***** Provided material *****
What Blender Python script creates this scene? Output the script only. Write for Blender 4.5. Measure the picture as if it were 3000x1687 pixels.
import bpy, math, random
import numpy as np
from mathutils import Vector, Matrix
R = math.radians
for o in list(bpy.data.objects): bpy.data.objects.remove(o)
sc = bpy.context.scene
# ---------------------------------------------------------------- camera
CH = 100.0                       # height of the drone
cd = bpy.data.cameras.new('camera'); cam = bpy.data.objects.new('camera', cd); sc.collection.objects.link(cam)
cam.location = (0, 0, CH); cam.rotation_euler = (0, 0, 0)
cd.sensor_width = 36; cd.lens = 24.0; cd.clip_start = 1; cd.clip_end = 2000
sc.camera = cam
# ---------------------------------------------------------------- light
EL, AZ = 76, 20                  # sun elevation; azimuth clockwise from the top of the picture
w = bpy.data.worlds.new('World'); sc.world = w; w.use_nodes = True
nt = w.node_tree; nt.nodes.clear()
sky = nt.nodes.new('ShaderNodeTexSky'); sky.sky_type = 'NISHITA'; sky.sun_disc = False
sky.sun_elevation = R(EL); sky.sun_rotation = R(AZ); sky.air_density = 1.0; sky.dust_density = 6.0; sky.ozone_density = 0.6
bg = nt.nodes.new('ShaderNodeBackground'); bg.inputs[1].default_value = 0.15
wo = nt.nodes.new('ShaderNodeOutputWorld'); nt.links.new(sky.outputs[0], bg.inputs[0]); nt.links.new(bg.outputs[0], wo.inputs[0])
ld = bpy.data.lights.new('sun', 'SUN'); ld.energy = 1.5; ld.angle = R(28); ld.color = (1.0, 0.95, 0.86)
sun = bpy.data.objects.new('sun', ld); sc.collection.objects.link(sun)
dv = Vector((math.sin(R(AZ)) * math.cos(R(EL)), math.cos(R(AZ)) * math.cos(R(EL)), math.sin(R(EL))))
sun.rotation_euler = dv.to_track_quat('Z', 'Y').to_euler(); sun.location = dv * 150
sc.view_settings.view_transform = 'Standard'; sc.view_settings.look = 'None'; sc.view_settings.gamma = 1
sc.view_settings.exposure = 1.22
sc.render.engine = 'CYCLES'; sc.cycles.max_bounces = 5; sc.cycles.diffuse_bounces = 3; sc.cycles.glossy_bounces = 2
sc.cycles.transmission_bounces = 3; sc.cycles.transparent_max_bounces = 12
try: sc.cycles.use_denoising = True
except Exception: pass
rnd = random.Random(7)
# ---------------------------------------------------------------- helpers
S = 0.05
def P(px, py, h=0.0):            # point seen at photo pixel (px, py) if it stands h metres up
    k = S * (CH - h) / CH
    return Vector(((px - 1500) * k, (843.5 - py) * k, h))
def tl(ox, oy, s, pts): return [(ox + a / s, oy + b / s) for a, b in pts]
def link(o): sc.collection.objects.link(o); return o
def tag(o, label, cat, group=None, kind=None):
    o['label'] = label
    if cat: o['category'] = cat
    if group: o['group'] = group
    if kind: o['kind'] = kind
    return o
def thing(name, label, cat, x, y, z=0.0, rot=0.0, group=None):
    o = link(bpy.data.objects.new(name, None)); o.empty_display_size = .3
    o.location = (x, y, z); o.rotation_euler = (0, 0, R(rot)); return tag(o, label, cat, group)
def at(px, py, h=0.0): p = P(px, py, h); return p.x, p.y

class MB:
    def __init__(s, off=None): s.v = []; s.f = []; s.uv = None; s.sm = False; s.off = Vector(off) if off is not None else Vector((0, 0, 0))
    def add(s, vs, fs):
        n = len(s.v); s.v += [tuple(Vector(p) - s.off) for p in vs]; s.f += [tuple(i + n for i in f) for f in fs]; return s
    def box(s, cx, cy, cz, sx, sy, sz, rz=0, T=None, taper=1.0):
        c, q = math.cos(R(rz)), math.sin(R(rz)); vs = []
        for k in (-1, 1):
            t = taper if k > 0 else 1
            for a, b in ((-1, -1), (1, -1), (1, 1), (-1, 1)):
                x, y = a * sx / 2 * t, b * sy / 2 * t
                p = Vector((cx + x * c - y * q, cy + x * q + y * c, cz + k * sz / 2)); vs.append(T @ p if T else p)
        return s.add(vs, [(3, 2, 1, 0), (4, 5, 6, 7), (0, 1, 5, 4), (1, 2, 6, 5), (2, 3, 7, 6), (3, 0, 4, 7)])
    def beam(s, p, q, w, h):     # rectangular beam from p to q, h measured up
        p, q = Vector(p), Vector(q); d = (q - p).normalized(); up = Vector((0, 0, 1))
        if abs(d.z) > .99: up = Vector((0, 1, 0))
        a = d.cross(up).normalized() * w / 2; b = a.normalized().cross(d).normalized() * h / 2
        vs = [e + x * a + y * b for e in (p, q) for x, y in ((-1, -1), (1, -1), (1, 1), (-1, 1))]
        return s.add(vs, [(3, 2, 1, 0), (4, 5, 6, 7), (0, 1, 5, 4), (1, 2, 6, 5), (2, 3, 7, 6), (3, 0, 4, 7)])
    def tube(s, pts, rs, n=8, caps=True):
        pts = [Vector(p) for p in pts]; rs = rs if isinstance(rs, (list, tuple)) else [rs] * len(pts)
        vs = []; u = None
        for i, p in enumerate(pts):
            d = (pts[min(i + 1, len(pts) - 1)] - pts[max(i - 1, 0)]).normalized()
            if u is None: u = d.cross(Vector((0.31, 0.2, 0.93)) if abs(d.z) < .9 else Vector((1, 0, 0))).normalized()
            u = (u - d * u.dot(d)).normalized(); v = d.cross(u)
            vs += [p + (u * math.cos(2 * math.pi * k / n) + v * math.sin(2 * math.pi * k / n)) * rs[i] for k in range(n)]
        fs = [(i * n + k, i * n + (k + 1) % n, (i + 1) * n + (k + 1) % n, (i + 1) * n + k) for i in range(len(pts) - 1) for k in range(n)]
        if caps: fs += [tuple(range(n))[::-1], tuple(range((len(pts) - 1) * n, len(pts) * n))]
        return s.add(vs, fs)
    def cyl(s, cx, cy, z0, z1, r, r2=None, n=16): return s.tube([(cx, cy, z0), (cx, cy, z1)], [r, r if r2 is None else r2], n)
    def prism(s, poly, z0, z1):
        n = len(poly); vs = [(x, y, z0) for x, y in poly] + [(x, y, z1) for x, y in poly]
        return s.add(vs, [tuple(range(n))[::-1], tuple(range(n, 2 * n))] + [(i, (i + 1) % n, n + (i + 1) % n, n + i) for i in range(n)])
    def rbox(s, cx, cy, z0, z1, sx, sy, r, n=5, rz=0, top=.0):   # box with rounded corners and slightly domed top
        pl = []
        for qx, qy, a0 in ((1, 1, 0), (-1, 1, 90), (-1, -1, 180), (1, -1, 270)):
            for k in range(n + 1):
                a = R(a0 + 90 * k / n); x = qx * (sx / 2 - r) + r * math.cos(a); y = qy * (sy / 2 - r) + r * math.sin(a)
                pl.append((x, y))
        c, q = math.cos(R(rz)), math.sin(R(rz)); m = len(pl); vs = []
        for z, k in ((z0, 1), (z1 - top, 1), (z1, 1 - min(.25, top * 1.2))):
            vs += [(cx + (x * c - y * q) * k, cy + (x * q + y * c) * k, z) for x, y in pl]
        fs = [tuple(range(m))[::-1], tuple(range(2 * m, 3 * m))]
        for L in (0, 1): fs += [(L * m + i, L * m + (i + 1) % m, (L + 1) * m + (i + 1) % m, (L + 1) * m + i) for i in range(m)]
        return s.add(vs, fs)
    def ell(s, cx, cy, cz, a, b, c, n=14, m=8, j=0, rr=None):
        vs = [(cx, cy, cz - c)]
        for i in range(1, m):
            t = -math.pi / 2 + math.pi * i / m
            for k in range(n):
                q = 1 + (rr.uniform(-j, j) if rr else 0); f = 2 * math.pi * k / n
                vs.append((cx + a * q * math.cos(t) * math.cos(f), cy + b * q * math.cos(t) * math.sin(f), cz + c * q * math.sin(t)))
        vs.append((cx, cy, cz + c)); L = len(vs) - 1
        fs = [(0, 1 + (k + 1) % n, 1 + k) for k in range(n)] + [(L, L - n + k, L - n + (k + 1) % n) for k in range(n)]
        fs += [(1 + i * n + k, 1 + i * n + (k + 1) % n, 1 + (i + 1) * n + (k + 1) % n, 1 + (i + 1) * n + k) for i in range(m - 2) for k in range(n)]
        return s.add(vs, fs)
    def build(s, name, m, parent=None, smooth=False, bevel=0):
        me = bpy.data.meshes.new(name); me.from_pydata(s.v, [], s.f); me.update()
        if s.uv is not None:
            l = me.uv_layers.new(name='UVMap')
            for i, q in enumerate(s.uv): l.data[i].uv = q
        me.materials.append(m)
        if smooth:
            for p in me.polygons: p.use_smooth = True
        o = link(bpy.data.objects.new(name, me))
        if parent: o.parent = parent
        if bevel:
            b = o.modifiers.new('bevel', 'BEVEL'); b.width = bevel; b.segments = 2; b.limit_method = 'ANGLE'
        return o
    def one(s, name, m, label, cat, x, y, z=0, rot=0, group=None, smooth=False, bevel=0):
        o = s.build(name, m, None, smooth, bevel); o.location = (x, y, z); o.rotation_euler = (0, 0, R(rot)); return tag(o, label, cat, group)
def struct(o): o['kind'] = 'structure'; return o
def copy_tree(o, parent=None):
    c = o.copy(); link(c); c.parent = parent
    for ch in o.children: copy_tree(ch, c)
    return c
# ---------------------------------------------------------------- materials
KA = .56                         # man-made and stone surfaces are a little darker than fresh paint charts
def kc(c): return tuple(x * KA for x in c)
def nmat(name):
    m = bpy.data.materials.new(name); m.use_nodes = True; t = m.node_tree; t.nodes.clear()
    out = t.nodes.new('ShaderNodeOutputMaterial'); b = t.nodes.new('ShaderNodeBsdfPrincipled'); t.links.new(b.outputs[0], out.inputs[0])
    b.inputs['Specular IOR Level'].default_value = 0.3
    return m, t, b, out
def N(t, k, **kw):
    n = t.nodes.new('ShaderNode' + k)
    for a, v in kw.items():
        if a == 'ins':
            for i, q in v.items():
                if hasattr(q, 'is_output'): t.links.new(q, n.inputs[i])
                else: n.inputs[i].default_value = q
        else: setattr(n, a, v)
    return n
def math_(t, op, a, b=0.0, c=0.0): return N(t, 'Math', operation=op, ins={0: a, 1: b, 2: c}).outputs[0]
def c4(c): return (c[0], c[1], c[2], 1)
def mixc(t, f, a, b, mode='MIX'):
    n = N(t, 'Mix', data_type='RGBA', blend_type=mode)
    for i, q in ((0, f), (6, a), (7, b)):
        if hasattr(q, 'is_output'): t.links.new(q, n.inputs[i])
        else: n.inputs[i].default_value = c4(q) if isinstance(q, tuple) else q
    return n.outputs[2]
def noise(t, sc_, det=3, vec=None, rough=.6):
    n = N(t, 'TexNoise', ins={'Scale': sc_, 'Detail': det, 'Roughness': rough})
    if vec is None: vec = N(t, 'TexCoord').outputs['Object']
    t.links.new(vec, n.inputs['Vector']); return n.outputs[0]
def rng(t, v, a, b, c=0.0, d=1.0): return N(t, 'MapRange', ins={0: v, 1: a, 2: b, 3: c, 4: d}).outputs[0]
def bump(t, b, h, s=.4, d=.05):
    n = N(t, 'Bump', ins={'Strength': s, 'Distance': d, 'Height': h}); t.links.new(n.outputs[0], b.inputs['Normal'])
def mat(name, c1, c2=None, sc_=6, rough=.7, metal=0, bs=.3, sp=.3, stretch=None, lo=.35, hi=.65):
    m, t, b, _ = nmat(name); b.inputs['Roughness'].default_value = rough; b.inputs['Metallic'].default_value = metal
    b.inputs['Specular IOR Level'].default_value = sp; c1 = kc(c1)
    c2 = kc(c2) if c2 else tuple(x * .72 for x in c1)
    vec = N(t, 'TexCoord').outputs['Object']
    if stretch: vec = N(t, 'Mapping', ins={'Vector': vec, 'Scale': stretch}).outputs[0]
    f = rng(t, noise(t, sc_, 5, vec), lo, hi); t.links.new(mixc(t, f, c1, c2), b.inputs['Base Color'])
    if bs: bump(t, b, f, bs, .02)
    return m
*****
Return all the lines that contain the string "scene".

What Blender Python script creates this scene? Output the script only. Write for Blender 4.5. Measure the picture as if it were 3000x1687 pixels.
sc = bpy.context.scene